La tercera dimensión
Si la ficción y el documental son dos maneras de entender (y registrar) el mundo, entonces la fusión entre ambas sólo puede dar lugar a una tercera realidad, una tercera dimensión. Y es en ese terreno tan sensible como inteligente donde justamente se desplazan los tres actores-protagonistas de Tres D, Matías Ludueña, Micaela Ritacco y Lorena Cavicchia, personajes jóvenes que a su modo gestan un triángulo mientras pasan sus días en el Festival Internacional de Cine Independiente de Cosquín.
Un triángulo más amistoso (o afectivo) que genuinamente amoroso, en tanto su historia es abordada de forma abierta, incompleta, pasajera: Matías llega al festival para filmar una serie de entrevistas con directores, y en el hotel conoce por error a la vecina de su cuarto, Lorena, con la que inicia un tibio pero prometedor flirteo. Después Matías se encontrará (también por azar) con Micaela, una amiga de afinidad cinéfila que asiste al festival atraída por la obra de José Campusano.

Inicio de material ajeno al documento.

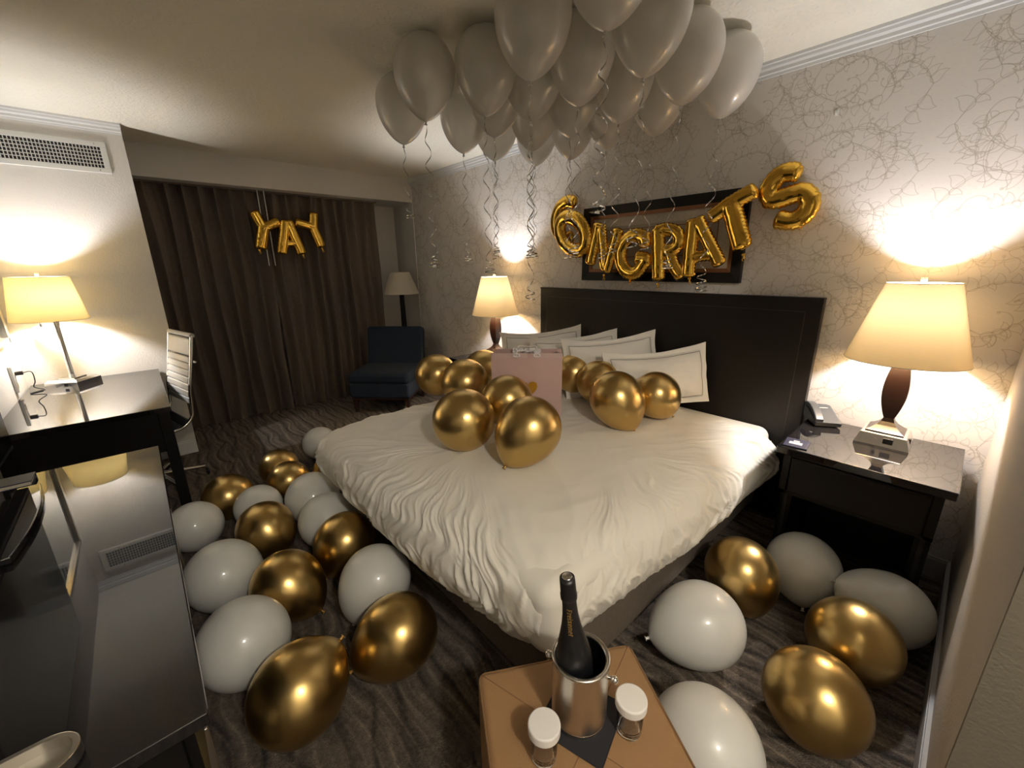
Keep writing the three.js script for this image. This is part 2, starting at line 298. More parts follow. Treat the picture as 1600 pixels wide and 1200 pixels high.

Los personajes de ficción (una ficción a decir verdad simulada, o documentada) le sirven a Rosendo Ruiz para poner en marcha un documental dentro de la película, con testimonios ante la cámara de realizadores y críticos como el mismo Campusano, que funciona además como un diagnóstico del cine actual, con sus problemáticas centro-periferia, Hollywood versus independencia, nuevo cine argentino, cine de festival, etc., pero también como color, como documental detrás del documental: Ruiz sondea el detrás de escena y así se lo ve al crítico Jorge García adentrarse en un pasillo de hotel, a Nicolás Prividera comiendo silencioso al fondo de un comedor, incluyendo a la vez la presencia de una productora apócrifa (Cecilia Luzana, encarnada por Maura Sajeva), personaje realmente ficticio del filme, que vaga por Cosquín como una Isabelle Huppert solitaria.
Todo ese laberinto de cajas chinescas hace de Tres D un filme modestamente complejo, bastante más ensimismado que De caravana (aquí lo popular está asordinado, en esos rateros de carnicería, en el acto patriótico en una plaza) pero igualmente arrojado hacia afuera, en este caso a las marquesinas, los jóvenes seducidos por el cine, las calles de Cosquín. Pícaro y picaresco gesto de Ruiz que permite reírse de y con el cine, y hasta coquetear con la ciencia-ficción en los anteojos símil 3D que los turistas cinéfilos usan para refugiarse de los vientos solares: accesorio y pasaje directo a la tercera dimensión, ahí donde el cine se reinventa en el deseo -siempre impredecible- de la juventud.